§ Exercise
Begin with the first line of the material and copy each line word for word through the line that contains "vs.view_transform = 'Standard';"; the pictures are left out.

§ Stored data
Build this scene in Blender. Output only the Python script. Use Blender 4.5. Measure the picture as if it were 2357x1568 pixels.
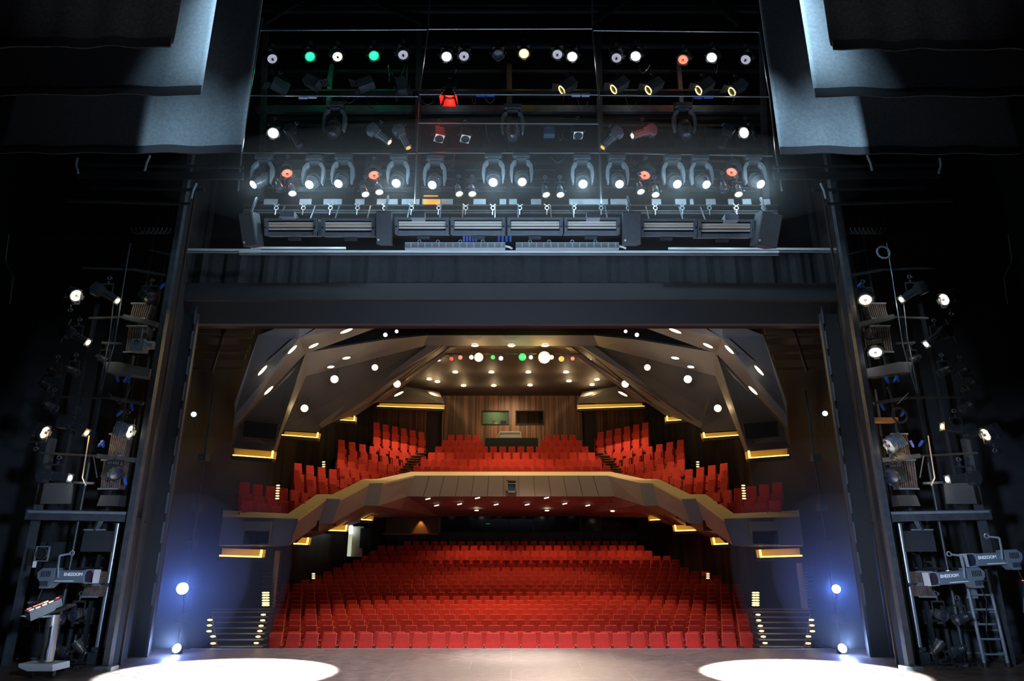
import bpy, bmesh, math, random
from mathutils import Vector, Matrix, Quaternion
random.seed(7)
R = math.radians
for o in list(bpy.data.objects): bpy.data.objects.remove(o)
scn = bpy.context.scene
COL = scn.collection
# ------------------------------------------------------------------ camera, world, exposure
W, H = 2357, 1568
F = 1571.0
TILT = R(17.8)
CX, CY = 1176.5, 784.0
CAM = Vector((0.0, 0.0, 2.2))
cam = bpy.data.cameras.new('camera'); co = bpy.data.objects.new('camera', cam); COL.objects.link(co)
cam.sensor_width = 36; cam.lens = 36*F/W; cam.clip_end = 200
cam.shift_x = (W/2-CX)/W
co.location = CAM; co.rotation_euler = (math.pi/2+TILT, 0, 0); scn.camera = co
w = bpy.data.worlds.new('world'); scn.world = w; w.use_nodes = True
w.node_tree.nodes['Background'].inputs[0].default_value = (0.35, 0.5, 1, 1)
w.node_tree.nodes['Background'].inputs[1].default_value = 0.004
vs = scn.view_settings
vs.view_transform = 'Standard'; vs.look = 'None'; vs.gamma = 1; vs.exposure = 0.0; vs.use_curve_mapping = False

def aim(o, p):
    d = Vector(p)-o.location; o.rotation_euler = d.to_track_quat('-Z', 'Y').to_euler()
def lamp(kind, loc, energy, color, target=None, size=0.1, angle=60, blend=0.3, name='stage_light', sy=None):
    l = bpy.data.lights.new(name, kind); l.energy = energy; l.color = color
    if kind == 'AREA':
        l.size = size
        if sy: l.shape = 'RECTANGLE'; l.size_y = sy
    else: l.shadow_soft_size = size
    if kind == 'SPOT': l.spot_size = R(angle); l.spot_blend = blend
    o = bpy.data.objects.new(name, l); COL.objects.link(o); o.location = loc
    if target is not None: aim(o, target)
    return o
WARM = (1, .68, .34); COOL = (.55, .8, 1)
# floor pools from the bridge
lamp('SPOT', (-1.6, 13.6, 11.6), 150000, (.72, .86, 1), (-5.75, 15.2, 0), .05, 20.5, .12, 'pool_light')
lamp('SPOT', (1.9, 13.6, 11.6), 150000, (.72, .86, 1), (5.95, 15.2, 0), .05, 19.5, .12, 'pool_light')
lamp('SPOT', (0, 14.2, 8.5), 9000, (.62, .82, 1), (0, 17.9, 0), .1, 24, 1, 'centre_pool_light')
# unseen lights added over the stage to graze the flown side drapes
for s, e1, e2 in ((-1, 20, 5), (1, 30, 16)):
    o = lamp('AREA', (s*4.9, 10.2, 13.35), e1, (.5, .78, 1), (s*6.0, 11.3, 12.5), .06, name='drape_edge_fill', sy=2.0); o.data.spread = R(40)
    o = lamp('AREA', (s*4.75, 11.8, 14.35), e2, (.5, .76, 1), (s*6.0, 13.5, 11.7), .06, name='drape_edge_fill', sy=.9); o.data.spread = R(36)
    lamp('SPOT', (s*1.0, 2.0, 10.0), 420, (.85, .88, 1), (s*7.0, 10, 12.3), .2, 24, 1, 'drape_light')
# unseen cool fill added for the bridge, towers, canopy and floor
lamp('AREA', (0, 13.75, 7.0), 170, (.5, .72, 1), (0, 15.6, 12.3), 7, name='stage_fill', sy=.3)  # stands in for light bounced up off the stage
lamp('SPOT', (-2.5, 7, 3.0), 3400, (.5, .68, 1), (-10.2, 16, 2.6), .3, 34, .9, 'tower_fill')
lamp('SPOT', (2.5, 7, 3.0), 4200, (.5, .68, 1), (10.2, 16, 2.6), .3, 34, .9, 'tower_fill')
for s in (-1, 1): lamp('SPOT', (s*4.2, 19.3, 8.4), 500, (.6, .75, 1), (s*8.0, 25, 11.5), .2, 60, .8, 'canopy_fill')  # added in place of stage light reaching the canopy
for s in (-1, 1): lamp('SPOT', (s*3.2, 15.9, 9.6), 6000, (.74, .74, 1), (s*2.4, 16.6, 0), .1, 76, .9, 'floor_fill')  # added fill for what the moving heads throw on the floor
# auditorium: front-of-house lights to the stage, house lights down to the seats
lamp('SPOT', (1.5, 30.2, 11.2), 11500, (1, .8, .62), (0.2, 14.0, 0), .12, 26, .9, 'house_front_light')
lamp('SPOT', (-2.5, 9, 6), 1500, (.8, .6, 1), (6.6, 21, -.3), .05, 17, .5, 'seat_light')
for x, y, e in ((-6.5, 25.0, 4400), (-2.4, 24.0, 3700), (2.4, 25, 3500), (6.5, 25.0, 4400), (-5, 30.2, 4200), (0.6, 31, 3000), (5, 30.2, 4200)):
    lamp('SPOT', (x, y, 11.2), e, (1, .62, .38), (x*.95, y-.6, 0), .15, 62, .7, 'house_light')
for x in (-6, -2, 2, 6):
    lamp('SPOT', (x, 36.4, 4.5), 130, (1, .6, .35), (x, 36.4, 0), .1, 130, .6, 'house_light')
for x, y, e in ((-8, 30.4, 720), (8, 30.4, 720), (-5.5, 36.5, 600), (5.5, 36.5, 600), (0, 35.5, 700), (-8.8, 25.8, 480), (8.8, 25.8, 480)):
    lamp('SPOT', (x, y, 11.3), e, (1, .66, .38), (x, y-.4, 4), .15, 84, .7, 'house_light')

for x in (-4.5, 0, 4.5): lamp('SPOT', (x, 38.2, 11.6), 420, (1, .7, .42), (x, 41.6, 9.3), .1, 80, 1, 'wall_fill')  # unseen spots added to brighten the upper rear wall
# ------------------------------------------------------------------ helpers
ST, CT = math.sin(TILT), math.cos(TILT)
def at(u, v, Y):
    dx, dy, dz = (u-CX), F*CT-(CY-v)*ST, F*ST+(CY-v)*CT
    t = Y/dy
    return Vector((dx*t, Y, CAM.z+dz*t))
def floorpt(u, v, z=0.0):
    dx, dy, dz = (u-CX), F*CT-(CY-v)*ST, F*ST+(CY-v)*CT
    t = (z-CAM.z)/dz
    return Vector((dx*t, dy*t, z))
MATS = {}
def mat(name, col=(.5,.5,.5), rough=.6, metal=0, emit=None, es=1, noise=0, nscale=8, sheen=0, bump=0, spec=.5, alpha=None):
    if name in MATS: return MATS[name]
    m = bpy.data.materials.new(name); m.use_nodes = True; nt = m.node_tree; b = nt.nodes['Principled BSDF']
    b.inputs['Base Color'].default_value = (*col, 1); b.inputs['Roughness'].default_value = rough
    b.inputs['Metallic'].default_value = metal
    b.inputs['Specular IOR Level'].default_value = spec
    if sheen: b.inputs['Sheen Weight'].default_value = sheen; b.inputs['Sheen Roughness'].default_value = .5
    if emit: b.inputs['Emission Color'].default_value = (*emit, 1); b.inputs['Emission Strength'].default_value = es
    if noise or bump:
        tc = nt.nodes.new('ShaderNodeTexCoord'); n = nt.nodes.new('ShaderNodeTexNoise'); n.inputs['Scale'].default_value = nscale
        n.inputs['Detail'].default_value = 4
        nt.links.new(tc.outputs['Object'], n.inputs['Vector'])
        if noise:
            r = nt.nodes.new('ShaderNodeValToRGB')
            r.color_ramp.elements[0].position = .3; r.color_ramp.elements[1].position = .7
            r.color_ramp.elements[0].color = (*[c*(1-noise) for c in col], 1); r.color_ramp.elements[1].color = (*[min(1, c*(1+noise)) for c in col], 1)
            nt.links.new(n.outputs['Fac'], r.inputs['Fac']); nt.links.new(r.outputs['Color'], b.inputs['Base Color'])
        if bump:
            bp = nt.nodes.new('ShaderNodeBump'); bp.inputs['Strength'].default_value = bump
            nt.links.new(n.outputs['Fac'], bp.inputs['Height']); nt.links.new(bp.outputs['Normal'], b.inputs['Normal'])
    MATS[name] = m; return m
def stripes(name, c1, c2, scale, rough=.5, axis='X', bump=.3):
    """vertical slats or boards across one axis"""
    m = bpy.data.materials.new(name); m.use_nodes = True; nt = m.node_tree; b = nt.nodes['Principled BSDF']
    b.inputs['Roughness'].default_value = rough
    tc = nt.nodes.new('ShaderNodeTexCoord'); mp = nt.nodes.new('ShaderNodeMapping'); nt.links.new(tc.outputs['Object'], mp.inputs['Vector'])
    mp.inputs['Scale'].default_value = {'X': (scale, scale*.0+.6, .05), 'Z': (.05, .05, scale)}[axis]
    n = nt.nodes.new('ShaderNodeTexNoise'); n.inputs['Scale'].default_value = 3; n.inputs['Detail'].default_value = 1
    nt.links.new(mp.outputs['Vector'], n.inputs['Vector'])
    r = nt.nodes.new('ShaderNodeValToRGB'); r.color_ramp.elements[0].position = .42; r.color_ramp.elements[1].position = .58
    r.color_ramp.elements[0].color = (*c1, 1); r.color_ramp.elements[1].color = (*c2, 1)
    nt.links.new(n.outputs['Fac'], r.inputs['Fac']); nt.links.new(r.outputs['Color'], b.inputs['Base Color'])
    bp = nt.nodes.new('ShaderNodeBump'); bp.inputs['Strength'].default_value = bump
    nt.links.new(n.outputs['Fac'], bp.inputs['Height']); nt.links.new(bp.outputs['Normal'], b.inputs['Normal'])
    return m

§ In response
Build this scene in Blender. Output only the Python script. Use Blender 4.5. Measure the picture as if it were 2357x1568 pixels.
import bpy, bmesh, math, random
from mathutils import Vector, Matrix, Quaternion
random.seed(7)
R = math.radians
for o in list(bpy.data.objects): bpy.data.objects.remove(o)
scn = bpy.context.scene
COL = scn.collection
# ------------------------------------------------------------------ camera, world, exposure
W, H = 2357, 1568
F = 1571.0
TILT = R(17.8)
CX, CY = 1176.5, 784.0
CAM = Vector((0.0, 0.0, 2.2))
cam = bpy.data.cameras.new('camera'); co = bpy.data.objects.new('camera', cam); COL.objects.link(co)
cam.sensor_width = 36; cam.lens = 36*F/W; cam.clip_end = 200
cam.shift_x = (W/2-CX)/W
co.location = CAM; co.rotation_euler = (math.pi/2+TILT, 0, 0); scn.camera = co
w = bpy.data.worlds.new('world'); scn.world = w; w.use_nodes = True
w.node_tree.nodes['Background'].inputs[0].default_value = (0.35, 0.5, 1, 1)
w.node_tree.nodes['Background'].inputs[1].default_value = 0.004
vs = scn.view_settings
vs.view_transform = 'Standard'; vs.look = 'None'; vs.gamma = 1; vs.exposure = 0.0; vs.use_curve_mapping = False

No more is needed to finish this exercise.